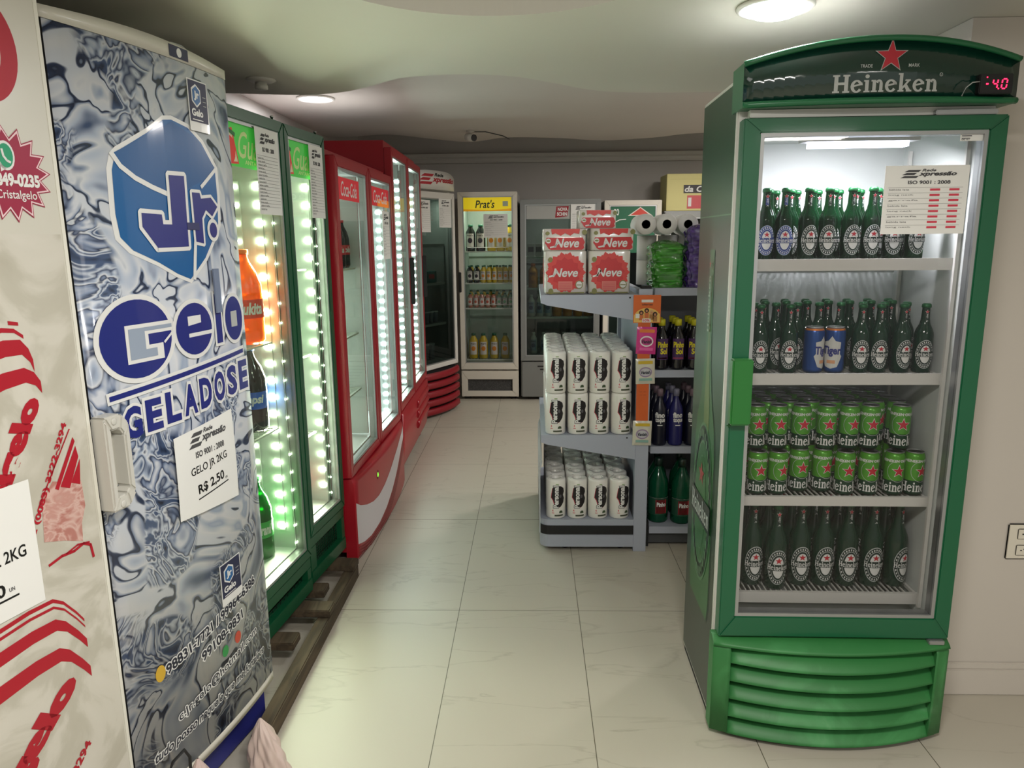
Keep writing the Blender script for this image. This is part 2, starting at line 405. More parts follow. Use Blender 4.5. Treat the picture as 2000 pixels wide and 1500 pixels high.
# cornice of the back wall
c_ = MB(); c_.prism([(YB, 2.28), (YB - .05, 2.285), (YB - .06, 2.30), (YB - .055, 2.325), (YB - .075, 2.34), (YB - .08, 2.37), (YB, 2.375)], XL, XR, 'x')
struct(c_.build('trim_1', plaster('cornice_paint', (205, 202, 194)), fixn=True))
def slab(name, far_edge, z0, z1, m, hole=None, ynear=YN):
    bm = bmesh.new()
    def cat(pts):
        out = []; n = len(pts)
        for i in range(n - 1):
            p0, p1, p2, p3 = pts[max(i - 1, 0)], pts[i], pts[i + 1], pts[min(i + 2, n - 1)]
            for k in range(6):
                t = k / 6
                out.append(tuple(.5 * (2 * p1[j] + (p2[j] - p0[j]) * t + (2 * p0[j] - 5 * p1[j] + 4 * p2[j] - p3[j]) * t * t + (3 * p1[j] - p0[j] - 3 * p2[j] + p3[j]) * t ** 3) for j in (0, 1)))
        return out + [pts[-1]]
    loop = [(XL, ynear)] + cat(far_edge) + [(XR, ynear)]
    loops = [loop] + ([[(hole[0] + hole[2] * math.cos(2 * math.pi * i / 72), hole[1] + hole[2] * math.sin(2 * math.pi * i / 72)) for i in range(72)]] if hole else [])
    for z in (z0, z1):
        es = []
        for L in loops:
            vs = [bm.verts.new((x, y, z)) for x, y in L]
            es += [bm.edges.new((vs[i], vs[(i + 1) % len(vs)])) for i in range(len(vs))]
        bmesh.ops.triangle_fill(bm, use_beauty=True, use_dissolve=False, edges=es)
    me = bpy.data.meshes.new(name); bm.verts.index_update(); nV = len(bm.verts) // 2; bm.verts.ensure_lookup_table()
    off = 0
    for L in loops:
        for i in range(len(L)):
            a, b = off + i, off + (i + 1) % len(L); bm.faces.new([bm.verts[a], bm.verts[b], bm.verts[nV + b], bm.verts[nV + a]])
        off += len(L)
    bmesh.ops.recalc_face_normals(bm, faces=bm.faces); bm.to_mesh(me); bm.free(); me.materials.append(m)
    o = bpy.data.objects.new(name, me); COL.objects.link(o); return struct(o)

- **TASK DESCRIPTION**
Transcribe the whole listing, character for character, but not its images.

- **EXERCISE OUTPUT**
Keep writing the Blender script for this image. This is part 2, starting at line 405. More parts follow. Use Blender 4.5. Treat the picture as 2000 pixels wide and 1500 pixels high.
# cornice of the back wall
c_ = MB(); c_.prism([(YB, 2.28), (YB - .05, 2.285), (YB - .06, 2.30), (YB - .055, 2.325), (YB - .075, 2.34), (YB - .08, 2.37), (YB, 2.375)], XL, XR, 'x')
struct(c_.build('trim_1', plaster('cornice_paint', (205, 202, 194)), fixn=True))
def slab(name, far_edge, z0, z1, m, hole=None, ynear=YN):
    bm = bmesh.new()
    def cat(pts):
        out = []; n = len(pts)
        for i in range(n - 1):
            p0, p1, p2, p3 = pts[max(i - 1, 0)], pts[i], pts[i + 1], pts[min(i + 2, n - 1)]
            for k in range(6):
                t = k / 6
                out.append(tuple(.5 * (2 * p1[j] + (p2[j] - p0[j]) * t + (2 * p0[j] - 5 * p1[j] + 4 * p2[j] - p3[j]) * t * t + (3 * p1[j] - p0[j] - 3 * p2[j] + p3[j]) * t ** 3) for j in (0, 1)))
        return out + [pts[-1]]
    loop = [(XL, ynear)] + cat(far_edge) + [(XR, ynear)]
    loops = [loop] + ([[(hole[0] + hole[2] * math.cos(2 * math.pi * i / 72), hole[1] + hole[2] * math.sin(2 * math.pi * i / 72)) for i in range(72)]] if hole else [])
    for z in (z0, z1):
        es = []
        for L in loops:
            vs = [bm.verts.new((x, y, z)) for x, y in L]
            es += [bm.edges.new((vs[i], vs[(i + 1) % len(vs)])) for i in range(len(vs))]
        bmesh.ops.triangle_fill(bm, use_beauty=True, use_dissolve=False, edges=es)
    me = bpy.data.meshes.new(name); bm.verts.index_update(); nV = len(bm.verts) // 2; bm.verts.ensure_lookup_table()
    off = 0
    for L in loops:
        for i in range(len(L)):
            a, b = off + i, off + (i + 1) % len(L); bm.faces.new([bm.verts[a], bm.verts[b], bm.verts[nV + b], bm.verts[nV + a]])
        off += len(L)
    bmesh.ops.recalc_face_normals(bm, faces=bm.faces); bm.to_mesh(me); bm.free(); me.materials.append(m)
    o = bpy.data.objects.new(name, me); COL.objects.link(o); return struct(o)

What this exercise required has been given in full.